Plakat der Ausstellung „Seid wachsam. Auf den Spuren des Nationalsozialismus in Jork und Umgebung“.

Plakat der Ausstellung „Seid wachsam. Auf den Spuren des Nationalsozialismus in Jork und Umgebung“. Foto: Vasel

Der Königreicher kam ins Gefängnis, am 25. September 1943 überstellte die Geheime Staatspolizei Stechmann ins Konzentrationslager Herzogenbusch. Danach steckten die Nazis ihn in die KZs Sachsenhausen und Neuengamme. Im März 1945 pochte die NS-Justiz auf eine Überstellung Stechmanns ins Gerichtsgefängnis Hannover. „Das rettete ihm das Leben“, so Quelle.
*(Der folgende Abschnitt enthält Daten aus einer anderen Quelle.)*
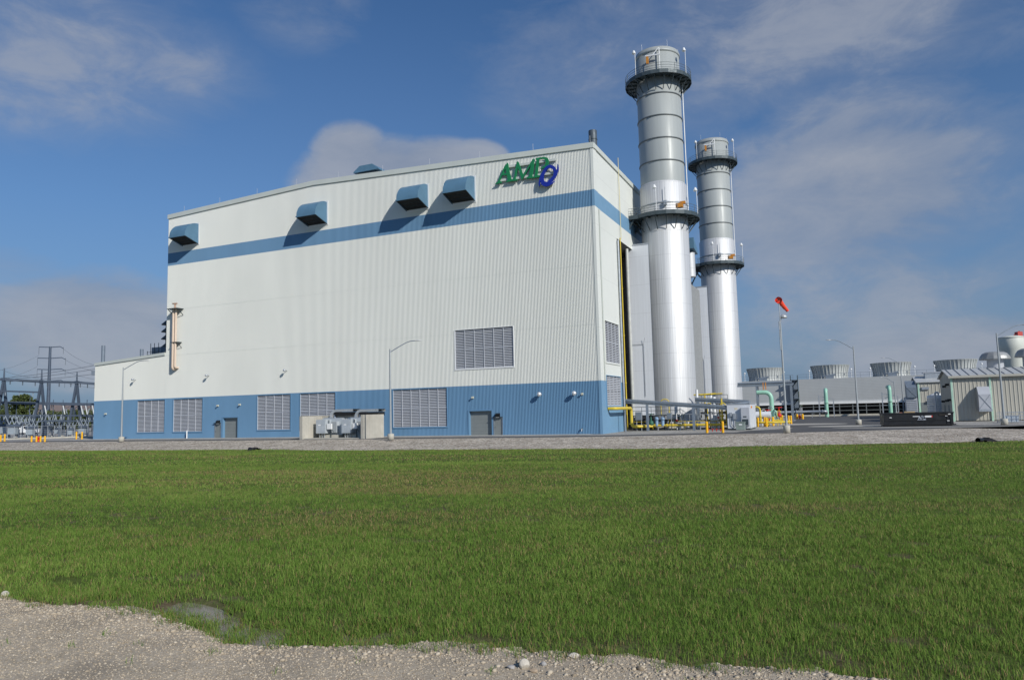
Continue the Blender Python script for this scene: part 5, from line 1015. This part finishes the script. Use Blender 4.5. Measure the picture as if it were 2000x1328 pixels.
# ------------------------------------------------------------------ trees and far things
def leaf_mat(name, c0, c1):
    m = bpy.data.materials.new(name); m.use_nodes = True; t = m.node_tree; p = t.nodes['Principled BSDF']; p.inputs['Roughness'].default_value = .8; p.inputs['Specular IOR Level'].default_value = .15
    c = N(t, 'ShaderNodeTexCoord').outputs['Object']; L(t, ramp(t, noise(t, c, 1.2, 4), (.3, c0), (.7, c1)), p.inputs['Base Color']); return m
leaf = leaf_mat('foliage', (.035, .055, .018), (.09, .11, .035)); bark = mat('bark', (.10, .08, .06), .9)
def crown_mesh(n, W2, H2, z0, size, seed):
    r = np.random.default_rng(seed); mb = MB(); k = 14; cl = [(r.uniform(-.75, .75)*W2, r.uniform(-.6, .6)*W2, z0+H2*(.12+.8*r.random()), (.22+.2*r.random())*W2) for _ in range(k*2)]
    for i in range(n):
        c = cl[r.integers(len(cl))]; d = r.normal(size=3); d /= np.linalg.norm(d); rad = c[3]*(.55+.5*r.random()); p = np.array(c[:3])+d*rad*np.array([1, 1, .75])
        a = r.normal(size=3); a /= np.linalg.norm(a); b = np.cross(a, r.normal(size=3)); b /= np.linalg.norm(b); s = size*(.6+.8*r.random())
        mb.add([p-a*s, p+b*s*.6, p+a*s, p-b*s*.6], [(0, 1, 2, 3)])
    return mb
def tree(px, Yd, H, W2, label, seed, n=2600, size=.28, group='trees behind the switchyard'):
    p = Y_(px, 850, Yd); p[2] = 0; t = thing('tree', label, 'tree', p, rz=seed*.7, group=group); MB().tube([(0, 0, 0), (.1, 0, H*.3), (.0, .1, H*.75)], .32, 8, r1=.08).tube([(.1, 0, H*.3), (W2*.5, .2, H*.6)], .13, 6, r1=.05).tube([(.08, 0, H*.35), (-W2*.5, -.2, H*.65)], .13, 6, r1=.05).build('trunk', bark, t)
    crown_mesh(n, W2, H*.85, H*.15, size, seed).build('crown', leaf, t, fix=False)
tree(40, 215, 12.0, 4.2, 'dense dark tree with lit top behind the left switchyard bay', 3, 4200, .34); tree(22, 225, 9.8, 3.4, 'smaller dark tree left of the tall one behind the switchyard', 5); tree(58, 222, 10.3, 3.0, 'dark tree at the right flank of the tall one behind the switchyard', 8)
for k, (px, Yd, H, W2, lb) in enumerate(((5, 205, 6.5, 4.0, 'low dark bush at the left picture edge behind the switchyard'), (84, 212, 6.0, 4.5, 'low dark bush at the foot of the tall power pole'), (108, 208, 5.6, 4.5, 'low dark bush behind the middle of the right bay'), (132, 214, 6.2, 4.5, 'low dark bush behind the right A-frame'), (158, 206, 5.8, 4.5, 'low dark bush behind the breaker nearest the hall'), (180, 212, 6.0, 4.5, 'low dark bush at the edge of the hall wall'))): tree(px, Yd, H, W2, lb, 20+k, 1500, .3, 'low bushes behind the switchyard')
# far house
p = Y_(118, 845, 330); p[2] = 0
t = thing('far_building', 'long low building with a reddish roof far behind the switchyard', 'building', p, rz=.1); MB().box(-13, 14, 0, 10, 0, 6.5).build('wall', mat('far_wall', (.17, .17, .18), .8), t); MB().prism([(-.6, 6.5), (5, 11), (10.6, 6.5)], 'x', -13.5, 14.5).build('roof', mat('far_roof', (.16, .13, .125), .8), t); MB().box(-3, -1.4, -.06, .01, 1, 3).box(4, 5.6, -.06, .01, 1, 3).build('window', dark_m, t)
for px, Yd, w, lb in ((52, 190, 4.5, 'white van parked far behind the middle A-frame'),):
    p = Y_(px, 850, Yd); p[2] = 0; t = thing('parked_van', lb, 'van', p, rz=0); MB().prism([(-2.6, .4), (2.6, .4), (2.6, 1.2), (1.9, 1.35), (1.2, 2.1), (-2.6, 2.15)], 'y', -.95, .95).build('body', white_p, t)
    for x in (-1.6, 1.7): MB().tube([(x, -1.0, .38), (x, 1.0, .38)], .38, 14).build('wheel', black, t)
    MB().prism([(1.25, 1.4), (1.8, 1.4), (1.2, 2.0), (-.2, 2.0), (-.2, 1.4)], 'y', -.965, .965).build('window', dark_m, t)
# far tree line round the horizon
def treeline():
    mb = MB(); r = np.random.default_rng(4)
    for i in range(14000):
        a = r.uniform(-1.0, 1.0); d = r.uniform(640, 700); x = d*math.sin(a); y = d*math.cos(a); h = 8+7*float(fbm(np.array([a*60]), np.array([0.]), 2.0, 3)[0]); z = h*r.random()**.7
        s = r.uniform(1.0, 2.4); v = r.normal(size=(2, 3)); v /= np.linalg.norm(v, axis=1)[:, None]; p = np.array([x, y, z]); mb.add([p-v[0]*s, p+v[1]*s, p+v[0]*s, p-v[1]*s], [(0, 1, 2, 3)])
    return tag(mb.build('distant_trees', leaf_mat('far_foliage', (.05, .065, .04), (.085, .10, .06)), fix=False), kind='stuff')
treeline()

# ------------------------------------------------------------------ stones, drain ends, puddle
def rock(p, s, label, seed, m, group=None):
    r = np.random.default_rng(seed); bm = bmesh.new(); bmesh.ops.create_icosphere(bm, subdivisions=3, radius=1)
    ax = r.normal(size=(7, 3)); ax /= np.linalg.norm(ax, axis=1)[:, None]; off = r.uniform(.55, .85, 7)
    for v in bm.verts:
        c = np.array(v.co)
        for a, o in zip(ax, off):
            d = c@a
            if d > o: c = c-a*(d-o)*.85
        v.co = c*np.array(s)
    me = bpy.data.meshes.new('stone'); bm.to_mesh(me); bm.free(); me.materials.append(m); me.polygons.foreach_set('use_smooth', [False]*len(me.polygons)); o = bpy.data.objects.new('stone', me); COL.objects.link(o); o.location = tuple(map(float, p)); return tag(o, label, 'stone', group)
stone_w = mat('pale_stone', (.52, .48, .41), .85, 0, .12, 20, bump=.3); stone_g = mat('grey_stone', (.33, .32, .31), .85, 0, .15, 20, bump=.3)
def rp(px, py, dz): p = G(px, py, 1.12); p[2] = float(road_z(p[0], p[1]))+dz; return p
rock(rp(1024, 1303, .025), (.037, .03, .036), 'large pale rounded stone on the near gravel', 2, stone_w); rock(rp(998, 1305, .01), (.032, .02, .016), 'flat grey stone left of the large pale stone', 3, stone_g); rock(rp(1042, 1311, .01), (.03, .02, .014), 'tan flat stone right of the large pale stone', 5, mat('tan_stone', (.36, .28, .20), .85, 0, .15, 20)); rock(rp(1062, 1298, .012), (.02, .018, .018), 'small grey stone between the pale stone and the grass', 6, stone_g)
rock(rp(1120, 1280, .012), (.04, .025, .02), 'pale slab stone at the grass edge right of the large pale stone', 7, stone_w); rock(rp(557, 1250, .012), (.016, .016, .018), 'white stone in the mud by the puddle', 8, stone_w); rock(rp(10, 1158, .02), (.04, .03, .035), 'pale stone at the left edge of the near gravel', 9, stone_w); rock(rp(965, 1270, .01), (.022, .018, .014), 'tan stone at the grass edge in the middle', 12, MATS['tan_stone'])
def drain(px, py, label, sc_, seed):
    p = G(px, py, -.5); t = thing('drain_outlet', label, 'drain', p, rz=seed); t.scale = (sc_, sc_, sc_); m_ = MB()
    m_.tube([(0, .2, .0), (0, 1.2, .12)], .28, 14, cap=False, r1=.26).build('pipe', black, t); r = np.random.default_rng(seed); vv = []; nx, ny = 12, 8
    for j in range(ny):
        for i in range(nx): x = -1.1+2.2*i/(nx-1); y = -.5+1.2*j/(ny-1); vv.append((x+r.normal()*.05, y, .42*math.exp(-(x*1.5)**2-(y*1.4)**2)+.08*r.random()-.05))
    MB().add(vv, [(j*nx+i, j*nx+i+1, (j+1)*nx+i+1, (j+1)*nx+i) for j in range(ny-1) for i in range(nx-1)]).build('fabric', mat('filter_fabric', (.012, .012, .013), .8, 0, .3, 6), t, fix=False)
drain(498, 878.5, 'crumpled black drain mouth at the foot of the gravel bank, left one', .75, 1); drain(1926, 861.5, 'wide crumpled black drain cover at the foot of the gravel bank, right one', .85, 2)
def water():
    m = bpy.data.materials.new('puddle_water'); m.use_nodes = True; t = m.node_tree; p = t.nodes['Principled BSDF']; p.inputs['Base Color'].default_value = (.17, .14, .10, 1); p.inputs['Roughness'].default_value = .1; p.inputs['IOR'].default_value = 1.33; p.inputs['Specular IOR Level'].default_value = .4
    b = N(t, 'ShaderNodeBump'); b.inputs['Strength'].default_value = .12; b.inputs['Distance'].default_value = .01; c = N(t, 'ShaderNodeTexCoord').outputs['Object']; L(t, noise(t, c, 18, 3), b.inputs['Height']); L(t, b.outputs[0], p.inputs['Normal']); return m
WZ = 1.020
xs = np.linspace(-5.6, -.5, 60); pts = [(x, yb(x)-.25, WZ) for x in xs]+[(x, yb(x)+1.0, WZ) for x in xs[::-1]]
tag(MB().add(pts, [tuple(range(len(pts)))]).build('puddle', water(), fix=False), kind='structure')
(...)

Denn kurz vor dem Kriegsende räumte die SS das Stammlager Neuengamme.

Ende April transportierten die Nazis rund 10.000 Häftlinge nach Lübeck, diese wurden an Bord der Thielbek, Athen und Cap Arcona geschafft. Die Briten hielten diese für deutsche Truppentransporter. Jagdbomber griffen an. 7000 KZ-Häftlinge verloren am 3. Mai ihr Leben. Sie verbrannten, ertranken oder wurden von Angehörigen von SS und Kriegsmarine erschossen.

In der Nachkriegszeit wurde ihm der Verfolgtenstatus aberkannt

Die Nazi-Richter am Landgericht Hannover verurteilten Stechmann am 5. April 1945 zu sechs Jahren Zuchthaus „wegen Entziehung der Wehrpflicht“ und ließen ihn am Leben. Die Alliierten entließen ihn am 9. Mai in Freiheit. Im September trat er der KPD bei.
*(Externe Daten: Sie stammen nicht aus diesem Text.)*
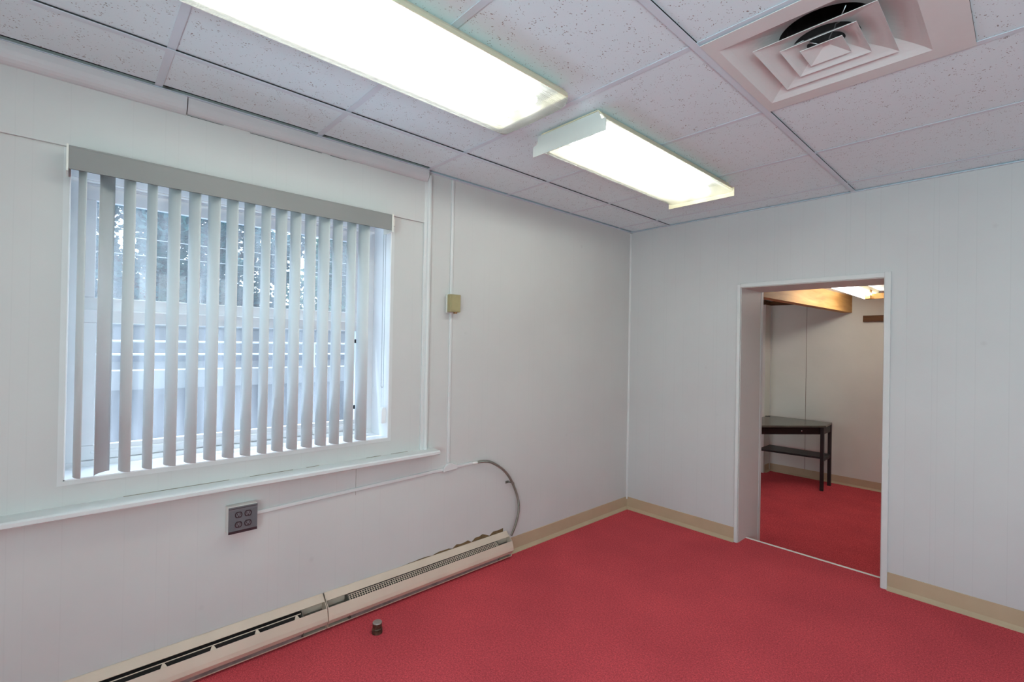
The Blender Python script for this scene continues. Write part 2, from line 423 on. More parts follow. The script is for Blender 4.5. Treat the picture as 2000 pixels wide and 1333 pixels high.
def ring_yz(bm, x0, x1, y0, y1, z0, z1, wl, wr, wb, wt):
    """Rectangular frame in a y-z plane, widths left, right, bottom, top."""
    box(bm, x0, x1, y0, y1, z0, z0 + wb); box(bm, x0, x1, y0, y1, z1 - wt, z1)
    box(bm, x0, x1, y0, y0 + wl, z0 + wb, z1 - wt); box(bm, x0, x1, y1 - wr, y1, z0 + wb, z1 - wt)
    return bm

# ------------------------------------------------------------------ the room
XR, YN, TOP = 4.3, -5.0, 2.66
WY0, WY1, WZ0, WZ1 = -3.497, -2.240, .868, 2.045          # window opening
DX0, DX1, DZ = .918, 1.732, 1.806                          # doorway opening
SD = .36                                                    # thickness of the back wall
FL = -.25                                                   # floor level of the lower room
YW = 3.37                                                   # far wall of the lower room

b = new(); box(b, 0, XR, YN, 0, -.12, 0); box(b, DX0, DX1, 0, .135, -.12, 0)
struct('floor', b, M['carpet'])

b = new()
xb = -.27
box(b, xb, 0, YN, SD, -.12, WZ0); box(b, xb, 0, YN, SD, WZ1, TOP)
box(b, xb, 0, YN, WY0, WZ0, WZ1); box(b, xb, 0, WY1, SD, WZ0, WZ1)
box(b, 0, .011, YN, -2.046, 2.048, H - .02)                  # thicker upper sheet over the window
wl = struct('wall_left', b, M['wall_left'])
b = new()                                                    # strip of bare brown panel where the paint tore off above the heater
def torn(y0, y1, zt):
    n = 26; A = []; B = []
    for i in range(n + 1):
        t = i / n; y = y0 + (y1 - y0) * t
        zz = .158 + max(0.0008, zt * (t ** .8) * (0.55 + .45 * random.random()) * (0.15 if i in (7, 12, 17, 22) else 1))
        A.append(b.verts.new((.0008, y, .150))); B.append(b.verts.new((.0008, y, zz)))
    for i in range(n): b.faces.new((A[i], A[i + 1], B[i + 1], B[i]))
torn(-2.15, -1.405, .036)
obj('exposed_brown_strip', b, M['bare_wood'], wl)
b = new(); box(b, 0, .0006, -2.4142, -2.4128, .600, .752); obj('panel_seam', b, M['seam'], wl)
for y0, y1 in ((-3.33, -2.98), (-2.90, -2.72), (-2.66, -2.60), (-2.36, -2.28), (-2.22, -2.12)):
    b = new(); prism(b, [(.0002, .7785), (.0040, .7782), (.0030, .7796), (.0002, .7806)], 1, y0, y1); obj('sill_crack', b, M['seam'], wl)
for y0, y1 in ((-3.157, -3.03), (-2.93, -2.62), (-2.58, -2.50)):
    b = new(); box(b, .0108, .0122, y0, y1, H - .0637, H - .0620); obj('crown_crack', b, M['black'], wl)

b = new()
box(b, 0, DX0, 0, SD, FL - .12, TOP); box(b, DX1, XR, 0, SD, FL - .12, TOP); box(b, DX0, DX1, 0, SD, DZ, TOP)
struct('wall_back', b, M['wall_back'])
RY0, RY1, FX0, FX1, RZ0, RZ1 = -4.5, -1.9, 2.2, 4.2, .70, 2.2     # openings for the two added windows behind the camera
b = new()
box(b, XR, XR + .15, YN, SD, -.12, RZ0); box(b, XR, XR + .15, YN, SD, RZ1, TOP); box(b, XR, XR + .15, YN, RY0, RZ0, RZ1); box(b, XR, XR + .15, RY1, SD, RZ0, RZ1)
struct('wall_right', b, M['wall_plain'])
b = new()
box(b, xb, XR + .15, YN - .15, YN, -.12, RZ0); box(b, xb, XR + .15, YN - .15, YN, RZ1, TOP); box(b, xb, FX0, YN - .15, YN, RZ0, RZ1); box(b, FX1, XR + .15, YN - .15, YN, RZ0, RZ1)
struct('wall_front', b, M['wall_plain'])

# suspended ceiling: lay-in tiles, T-bar grid, void above
X1, TY, TS = .357, -.2065, .6096
xs = [0.0, X1, X1 + 2 * TS, X1 + 4 * TS, X1 + 6 * TS, XR]
ys = [0.0] + [TY - i * TS for i in range(8)] + [YN]
VX0, VX1, VY1, VY0 = X1 + 2 * TS, X1 + 3 * TS, TY - 2 * TS, TY - 3 * TS       # the tile bay that holds the vent
b = new()
for i in range(len(xs) - 1):
    for j in range(len(ys) - 1):
        x0, x1 = xs[i] + .0105, xs[i + 1] - .004
        y1, y0 = ys[j] - .003, ys[j + 1] + .003
        if i == 0: x0 = .064 if j >= 4 else .030
        if i == 2 and j == 3: x0 = VX1 + .002
        dz = .0065 + .0015 * ((i * 7 + j * 3) % 3) / 2
        box(b, x0, x1, y0, y1, H + dz, H + dz + .015)
ce = struct('ceiling', b, M['tile'])
b = new()
for x in xs[1:-1]:
    box(b, x - .012, x + .012, YN, 0, H, H + .0015); box(b, x - .001, x + .001, YN, 0, H + .0015, H + .035, 1)
for y in ys[1:-1]:
    box(b, 0, XR, y - .012, y + .012, H + .0046, H + .0060)
box(b, 0, .048, YN, -2.04, H - .001, H + .001); box(b, 0, .022, -2.04, 0, H - .001, H + .001); box(b, 0, XR, -.020, 0, H - .001, H + .001)
box(b, 0, .0012, YN, 0, H, H + .02); box(b, 0, XR, -.0012, 0, H, H + .02)
obj('ceiling_grid', b, [M['grid'], M['grid_web']], ce)
b = new(); box(b, 0, XR, YN, 0, TOP - .02, TOP); box(b, 0.001, .004, YN, 0, H + .03, TOP - .02)
obj('ceiling_void', b, M['plenum'], ce)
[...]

Stechmann beantragte eine Entschädigung für die KZ-Haft und stellte einen Rentenantrag wegen gesundheitlicher Folgeschäden. Die Behörden lehnten ab. Aus der Anklageschrift vom 7. März 1933 gehe nicht hervor, dass Stechmann den Dienst an der Waffe aus politischen Gründen verweigert habe, hieß es. Wehrdienstverweigerung habe nicht nur in Deutschland, sondern auch im Ausland unter Strafe gestanden.

Alena, Hannah, Janne und Hanna (von links) sind die Kuratorinnen der Ausstellung „Seid wachsam: Auf den Spuren des Nationalsozialismus in Jork und Umgebung“ im Museum Altes Land in Jork.

Alena, Hannah, Janne und Hanna (von links) sind die Kuratorinnen der Ausstellung „Seid wachsam: Auf den Spuren des Nationalsozialismus in Jork und Umgebung“ im Museum Altes Land in Jork. Foto: Vasel

1953 wies der Niedersächsische Landesausschuss für Sonderhilfesachen seine Beschwerden gegen Entscheidungen in Stade (1949) und Lüneburg (1950) ab: „Der Anfechtungsgegner wird als politischer Verfolgter nicht anerkannt.“ Der Motorenwärter wohnte mittlerweile in Stade. Eine Geschädigtenrente wurde nicht bewilligt. Begründung: Stechmann sei 1933 „verhältnismäßig jung und dementsprechend noch nicht politisch ausgereift“ gewesen. Außerdem habe er sich im Ausland keiner politischen Organisation angeschlossen. Die alliierte Militärregierung hatte den KZ-Häftling noch als politisch Verfolgten eingestuft.

Die Ausstellung „Seid wachsam! Auf den Spuren des Nationalsozialismus in Jork und Umgebung“ im Museum Altes Land läuft bis Sonntag, 29. Juni, und ist täglich außer montags von 11 bis 17 Uhr geöffnet. Es gibt einen Podcast beim Schul-Internetradio Niedersachsen. Schüler sprachen mit Zeitzeugin Antje Kosemund (96). Ihre Schwester wurde von den Nazis ermordet. Kosemund besucht die von Sparkasse, Rotary Club, Förderverein und Gemeinde Jork ermöglichte die Ausstellung am Dienstag, 24. Juni, 12.30 Uhr.